▶ [WHAT TO DO] Repeat exactly the lines from the start of the material below up to and including the "reg((seg >= 1)*(seg" line.

▶ [INFORMATION SUPPLIED]
+++++

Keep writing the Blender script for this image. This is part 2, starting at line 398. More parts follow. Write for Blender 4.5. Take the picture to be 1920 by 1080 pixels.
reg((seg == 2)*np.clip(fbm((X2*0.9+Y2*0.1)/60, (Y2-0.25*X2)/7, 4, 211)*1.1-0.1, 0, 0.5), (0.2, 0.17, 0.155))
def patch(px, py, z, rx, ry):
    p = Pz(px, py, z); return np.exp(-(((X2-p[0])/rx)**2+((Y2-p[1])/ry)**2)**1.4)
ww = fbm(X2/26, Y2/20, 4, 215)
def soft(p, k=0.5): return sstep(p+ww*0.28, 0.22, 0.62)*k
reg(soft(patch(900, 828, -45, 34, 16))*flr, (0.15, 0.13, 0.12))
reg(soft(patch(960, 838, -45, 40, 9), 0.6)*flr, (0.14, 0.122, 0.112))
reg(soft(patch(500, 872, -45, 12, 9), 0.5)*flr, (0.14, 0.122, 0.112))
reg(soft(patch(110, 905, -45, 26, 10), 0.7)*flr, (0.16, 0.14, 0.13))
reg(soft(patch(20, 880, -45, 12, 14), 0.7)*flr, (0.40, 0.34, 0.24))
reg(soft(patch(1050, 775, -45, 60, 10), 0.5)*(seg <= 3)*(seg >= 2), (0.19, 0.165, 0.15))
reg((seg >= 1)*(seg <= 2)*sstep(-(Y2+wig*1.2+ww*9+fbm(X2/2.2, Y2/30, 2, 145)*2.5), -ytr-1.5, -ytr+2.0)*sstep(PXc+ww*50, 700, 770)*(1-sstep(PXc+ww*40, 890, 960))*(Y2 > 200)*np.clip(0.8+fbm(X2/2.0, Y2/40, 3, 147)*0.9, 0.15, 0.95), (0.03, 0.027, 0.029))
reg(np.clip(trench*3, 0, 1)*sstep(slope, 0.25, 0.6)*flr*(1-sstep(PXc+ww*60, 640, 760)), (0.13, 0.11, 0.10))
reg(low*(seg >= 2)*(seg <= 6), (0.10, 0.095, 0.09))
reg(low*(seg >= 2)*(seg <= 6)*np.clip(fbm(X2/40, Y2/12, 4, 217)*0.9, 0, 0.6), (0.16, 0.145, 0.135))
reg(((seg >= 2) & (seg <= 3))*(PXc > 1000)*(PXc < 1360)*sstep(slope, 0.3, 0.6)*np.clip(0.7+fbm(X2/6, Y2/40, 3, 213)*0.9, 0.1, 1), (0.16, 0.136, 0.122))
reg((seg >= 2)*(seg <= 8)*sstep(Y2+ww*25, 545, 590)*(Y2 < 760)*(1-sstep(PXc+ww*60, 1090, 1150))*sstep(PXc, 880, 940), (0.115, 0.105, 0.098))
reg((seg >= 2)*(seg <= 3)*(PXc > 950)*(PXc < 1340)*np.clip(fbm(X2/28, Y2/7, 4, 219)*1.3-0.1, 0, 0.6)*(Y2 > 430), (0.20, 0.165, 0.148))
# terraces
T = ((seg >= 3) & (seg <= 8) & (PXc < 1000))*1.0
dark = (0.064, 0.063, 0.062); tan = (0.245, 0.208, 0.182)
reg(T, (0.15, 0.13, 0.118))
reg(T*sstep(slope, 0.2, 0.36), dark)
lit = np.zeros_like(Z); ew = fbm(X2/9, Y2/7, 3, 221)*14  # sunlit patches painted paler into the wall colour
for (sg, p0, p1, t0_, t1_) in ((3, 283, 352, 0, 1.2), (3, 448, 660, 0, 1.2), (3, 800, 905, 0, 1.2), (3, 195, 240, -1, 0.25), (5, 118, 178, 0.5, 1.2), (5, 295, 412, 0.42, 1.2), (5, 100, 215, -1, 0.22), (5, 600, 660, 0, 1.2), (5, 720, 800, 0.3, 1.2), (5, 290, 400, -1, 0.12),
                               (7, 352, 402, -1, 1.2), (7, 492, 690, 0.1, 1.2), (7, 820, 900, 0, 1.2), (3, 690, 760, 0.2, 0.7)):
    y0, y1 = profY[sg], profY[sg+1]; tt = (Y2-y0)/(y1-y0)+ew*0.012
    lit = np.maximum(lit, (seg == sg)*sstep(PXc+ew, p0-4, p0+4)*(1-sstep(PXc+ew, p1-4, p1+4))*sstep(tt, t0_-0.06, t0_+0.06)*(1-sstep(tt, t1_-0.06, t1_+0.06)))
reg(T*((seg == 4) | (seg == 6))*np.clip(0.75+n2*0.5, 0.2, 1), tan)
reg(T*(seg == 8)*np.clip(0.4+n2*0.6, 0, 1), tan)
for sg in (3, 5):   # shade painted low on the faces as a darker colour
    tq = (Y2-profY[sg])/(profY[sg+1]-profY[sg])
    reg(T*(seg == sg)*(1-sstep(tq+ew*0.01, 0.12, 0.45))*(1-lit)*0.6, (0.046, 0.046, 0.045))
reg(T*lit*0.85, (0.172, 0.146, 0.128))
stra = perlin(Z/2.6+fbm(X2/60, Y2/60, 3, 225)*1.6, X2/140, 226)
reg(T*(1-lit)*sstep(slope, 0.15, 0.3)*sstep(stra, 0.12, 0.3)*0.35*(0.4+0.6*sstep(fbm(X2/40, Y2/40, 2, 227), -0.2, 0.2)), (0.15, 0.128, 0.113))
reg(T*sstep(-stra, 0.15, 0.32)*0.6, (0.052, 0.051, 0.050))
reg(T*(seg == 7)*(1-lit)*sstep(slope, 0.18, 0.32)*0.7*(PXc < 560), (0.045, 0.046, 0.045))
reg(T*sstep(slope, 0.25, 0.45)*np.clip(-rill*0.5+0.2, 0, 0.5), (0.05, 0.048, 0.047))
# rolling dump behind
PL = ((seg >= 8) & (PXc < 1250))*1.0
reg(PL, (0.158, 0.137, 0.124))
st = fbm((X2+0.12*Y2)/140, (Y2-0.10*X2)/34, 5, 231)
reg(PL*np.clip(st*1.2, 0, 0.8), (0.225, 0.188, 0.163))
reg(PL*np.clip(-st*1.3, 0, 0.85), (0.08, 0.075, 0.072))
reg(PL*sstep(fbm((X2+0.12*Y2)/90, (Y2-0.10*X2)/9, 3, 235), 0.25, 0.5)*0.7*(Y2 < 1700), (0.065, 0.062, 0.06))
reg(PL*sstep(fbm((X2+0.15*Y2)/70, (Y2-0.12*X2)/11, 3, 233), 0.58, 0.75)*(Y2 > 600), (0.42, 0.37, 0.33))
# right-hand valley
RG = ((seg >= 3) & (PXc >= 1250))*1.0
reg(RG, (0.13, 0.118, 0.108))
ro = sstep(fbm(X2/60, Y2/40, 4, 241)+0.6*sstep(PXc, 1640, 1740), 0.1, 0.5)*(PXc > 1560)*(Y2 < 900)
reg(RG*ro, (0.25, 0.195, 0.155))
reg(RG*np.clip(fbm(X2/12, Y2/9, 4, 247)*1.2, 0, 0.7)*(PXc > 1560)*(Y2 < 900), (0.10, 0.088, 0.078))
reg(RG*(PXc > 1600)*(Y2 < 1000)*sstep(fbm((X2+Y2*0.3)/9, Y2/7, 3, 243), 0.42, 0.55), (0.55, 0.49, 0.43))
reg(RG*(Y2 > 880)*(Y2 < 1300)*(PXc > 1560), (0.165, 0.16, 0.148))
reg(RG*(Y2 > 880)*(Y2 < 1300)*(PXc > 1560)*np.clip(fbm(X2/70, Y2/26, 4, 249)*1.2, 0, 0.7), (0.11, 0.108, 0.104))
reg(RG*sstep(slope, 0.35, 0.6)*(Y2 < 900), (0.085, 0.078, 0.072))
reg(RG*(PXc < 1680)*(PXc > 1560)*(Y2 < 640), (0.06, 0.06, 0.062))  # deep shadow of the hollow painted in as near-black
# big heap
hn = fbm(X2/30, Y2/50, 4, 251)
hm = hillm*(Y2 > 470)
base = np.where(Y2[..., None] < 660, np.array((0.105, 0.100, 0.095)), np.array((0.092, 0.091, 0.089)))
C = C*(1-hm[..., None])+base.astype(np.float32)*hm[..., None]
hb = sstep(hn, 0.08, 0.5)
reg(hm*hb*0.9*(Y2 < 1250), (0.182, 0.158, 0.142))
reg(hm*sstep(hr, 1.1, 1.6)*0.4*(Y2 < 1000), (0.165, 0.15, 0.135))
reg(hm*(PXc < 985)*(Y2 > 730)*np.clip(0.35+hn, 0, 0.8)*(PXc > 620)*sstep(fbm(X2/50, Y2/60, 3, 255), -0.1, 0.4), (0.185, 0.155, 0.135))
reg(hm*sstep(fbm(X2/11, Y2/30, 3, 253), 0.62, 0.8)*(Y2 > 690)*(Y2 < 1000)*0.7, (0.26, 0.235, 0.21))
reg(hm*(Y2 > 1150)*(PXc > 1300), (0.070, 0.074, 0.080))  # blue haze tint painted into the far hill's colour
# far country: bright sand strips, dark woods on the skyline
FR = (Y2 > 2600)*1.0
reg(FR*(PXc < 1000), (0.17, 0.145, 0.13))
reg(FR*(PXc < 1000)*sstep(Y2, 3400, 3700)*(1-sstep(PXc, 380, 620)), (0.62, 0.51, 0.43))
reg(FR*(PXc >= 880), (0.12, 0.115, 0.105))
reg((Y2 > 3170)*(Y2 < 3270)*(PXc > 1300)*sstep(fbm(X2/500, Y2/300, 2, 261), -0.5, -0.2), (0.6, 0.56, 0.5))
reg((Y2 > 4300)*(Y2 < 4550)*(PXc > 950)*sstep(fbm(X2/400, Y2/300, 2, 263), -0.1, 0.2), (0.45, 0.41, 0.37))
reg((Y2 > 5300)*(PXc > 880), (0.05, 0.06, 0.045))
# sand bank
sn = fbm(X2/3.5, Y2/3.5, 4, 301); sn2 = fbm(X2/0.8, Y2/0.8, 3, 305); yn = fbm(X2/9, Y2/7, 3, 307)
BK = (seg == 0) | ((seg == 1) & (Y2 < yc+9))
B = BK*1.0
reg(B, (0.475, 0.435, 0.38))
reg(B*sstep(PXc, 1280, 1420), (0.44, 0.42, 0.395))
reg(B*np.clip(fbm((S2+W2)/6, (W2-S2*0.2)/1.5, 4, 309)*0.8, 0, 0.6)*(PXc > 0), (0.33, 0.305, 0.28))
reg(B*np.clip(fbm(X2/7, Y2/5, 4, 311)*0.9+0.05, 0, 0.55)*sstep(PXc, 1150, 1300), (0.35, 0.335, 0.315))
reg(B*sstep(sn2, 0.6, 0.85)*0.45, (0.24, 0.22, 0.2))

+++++

▶ [RESPONSE]
Keep writing the Blender script for this image. This is part 2, starting at line 398. More parts follow. Write for Blender 4.5. Take the picture to be 1920 by 1080 pixels.
reg((seg == 2)*np.clip(fbm((X2*0.9+Y2*0.1)/60, (Y2-0.25*X2)/7, 4, 211)*1.1-0.1, 0, 0.5), (0.2, 0.17, 0.155))
def patch(px, py, z, rx, ry):
    p = Pz(px, py, z); return np.exp(-(((X2-p[0])/rx)**2+((Y2-p[1])/ry)**2)**1.4)
ww = fbm(X2/26, Y2/20, 4, 215)
def soft(p, k=0.5): return sstep(p+ww*0.28, 0.22, 0.62)*k
reg(soft(patch(900, 828, -45, 34, 16))*flr, (0.15, 0.13, 0.12))
reg(soft(patch(960, 838, -45, 40, 9), 0.6)*flr, (0.14, 0.122, 0.112))
reg(soft(patch(500, 872, -45, 12, 9), 0.5)*flr, (0.14, 0.122, 0.112))
reg(soft(patch(110, 905, -45, 26, 10), 0.7)*flr, (0.16, 0.14, 0.13))
reg(soft(patch(20, 880, -45, 12, 14), 0.7)*flr, (0.40, 0.34, 0.24))
reg(soft(patch(1050, 775, -45, 60, 10), 0.5)*(seg <= 3)*(seg >= 2), (0.19, 0.165, 0.15))
reg((seg >= 1)*(seg <= 2)*sstep(-(Y2+wig*1.2+ww*9+fbm(X2/2.2, Y2/30, 2, 145)*2.5), -ytr-1.5, -ytr+2.0)*sstep(PXc+ww*50, 700, 770)*(1-sstep(PXc+ww*40, 890, 960))*(Y2 > 200)*np.clip(0.8+fbm(X2/2.0, Y2/40, 3, 147)*0.9, 0.15, 0.95), (0.03, 0.027, 0.029))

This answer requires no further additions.